Cet ouvrage essentiel pour qui s'intéresse un tant soit peu au théâtre contemporain mais aussi à l'intertextualité en général comprend une deuxième partie, composée des entretiens réalisés par Graham Saunders, qu'il retranscrit de façon brute, sans commentaire aucun, laissant à chacun le soin de se faire une opinion ; il a rencontré plusieurs personnes qui, à un moment ou un autre, se sont retrouvés au cœur des créations de Sarah Kane, ou en contact avec elle : les metteurs en scène James MacDonald et Vicky Featherstone, Nils Tabert, qui a collaboré aux traductions en allemand des pièces de Kane, la dramaturge Phyllis Nagy, son agente, Mel Kenyon, et les comédiens Kate Ashfield, Daniel Evans et Stuart McQuarrie. Une œuvre à laquelle Edward Bond ("l'un des tout premiers commentateurs de l'œuvre de Kane et l'un des plus perspicaces") rend aussi hommage en fin d'ouvrage : "il existe deux types de dramaturges. Ceux du premier type s'amusent à des jeux théâtraux avec la réalité. Les dramaturges du second type changent la réalité. (...) L'œuvre dramatique du second type affronte le stade ultime de l'expérience humaine pour que nous puissions tenter de comprendre ce que sont les humains et comment ils créent leur humanité. (...) Sarah Kane était une dramaturge du second type. C'est l'affrontement de l'implacable qui a créé ses pièces."

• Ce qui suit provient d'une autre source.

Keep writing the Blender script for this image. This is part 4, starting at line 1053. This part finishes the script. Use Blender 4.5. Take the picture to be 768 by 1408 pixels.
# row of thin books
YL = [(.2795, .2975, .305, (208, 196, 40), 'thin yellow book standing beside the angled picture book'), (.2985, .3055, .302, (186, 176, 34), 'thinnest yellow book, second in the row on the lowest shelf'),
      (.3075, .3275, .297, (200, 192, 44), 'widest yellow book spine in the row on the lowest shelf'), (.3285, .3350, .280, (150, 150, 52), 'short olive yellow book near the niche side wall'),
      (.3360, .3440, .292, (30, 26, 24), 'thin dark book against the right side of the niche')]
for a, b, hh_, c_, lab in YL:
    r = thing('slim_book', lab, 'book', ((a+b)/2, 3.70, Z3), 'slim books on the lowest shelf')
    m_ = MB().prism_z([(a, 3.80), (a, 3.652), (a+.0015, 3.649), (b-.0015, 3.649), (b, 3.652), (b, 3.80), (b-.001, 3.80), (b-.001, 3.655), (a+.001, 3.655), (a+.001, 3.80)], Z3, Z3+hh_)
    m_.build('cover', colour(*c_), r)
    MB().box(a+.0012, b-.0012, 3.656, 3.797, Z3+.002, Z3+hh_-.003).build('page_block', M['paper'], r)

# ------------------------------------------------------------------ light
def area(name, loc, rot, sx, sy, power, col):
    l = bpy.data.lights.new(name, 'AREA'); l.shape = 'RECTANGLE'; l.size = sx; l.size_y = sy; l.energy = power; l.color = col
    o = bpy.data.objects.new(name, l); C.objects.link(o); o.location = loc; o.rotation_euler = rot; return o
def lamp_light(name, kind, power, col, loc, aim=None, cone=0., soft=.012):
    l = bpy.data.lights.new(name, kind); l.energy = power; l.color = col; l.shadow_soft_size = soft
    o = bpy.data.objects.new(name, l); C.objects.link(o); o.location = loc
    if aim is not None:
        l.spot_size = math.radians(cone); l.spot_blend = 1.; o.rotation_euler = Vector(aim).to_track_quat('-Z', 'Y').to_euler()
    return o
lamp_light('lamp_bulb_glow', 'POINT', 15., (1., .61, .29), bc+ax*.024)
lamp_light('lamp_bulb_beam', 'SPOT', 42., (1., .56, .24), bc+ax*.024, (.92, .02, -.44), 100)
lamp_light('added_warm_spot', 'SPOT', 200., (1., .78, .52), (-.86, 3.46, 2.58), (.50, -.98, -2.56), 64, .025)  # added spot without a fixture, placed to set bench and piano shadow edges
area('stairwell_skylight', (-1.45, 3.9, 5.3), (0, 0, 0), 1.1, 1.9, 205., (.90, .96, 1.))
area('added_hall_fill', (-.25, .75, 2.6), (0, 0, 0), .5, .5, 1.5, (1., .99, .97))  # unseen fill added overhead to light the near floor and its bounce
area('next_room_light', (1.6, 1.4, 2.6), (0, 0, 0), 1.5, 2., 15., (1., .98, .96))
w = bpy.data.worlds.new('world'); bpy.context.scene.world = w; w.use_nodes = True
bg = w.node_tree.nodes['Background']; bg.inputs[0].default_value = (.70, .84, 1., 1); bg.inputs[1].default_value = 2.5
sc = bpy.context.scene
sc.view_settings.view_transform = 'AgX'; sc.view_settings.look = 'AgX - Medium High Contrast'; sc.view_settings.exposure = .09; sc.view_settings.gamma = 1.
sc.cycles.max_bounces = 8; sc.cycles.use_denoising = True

À leur tour, les pièces et leurs mises en scène devraient influer sur d'autres œuvres en devenir ; pour Graham Saunders, le théâtre hanté, rageur mais généreux et lucide de Sarah Kane ne peut sombrer dans l'oubli ; comme Look back in anger, en son temps, cette œuvre fulgurante est cependant vouée à ne pas disparaître, en témoignent les nombreuses traductions (en allemand et en français, entre autres) et les mises en scène passées et à venir. Un ouvrage critique approfondi, le tout premier à analyser l'œuvre d'une dramaturge partie trop tôt.

 © B. Longre (article paru en 2004 dans Sitartmag).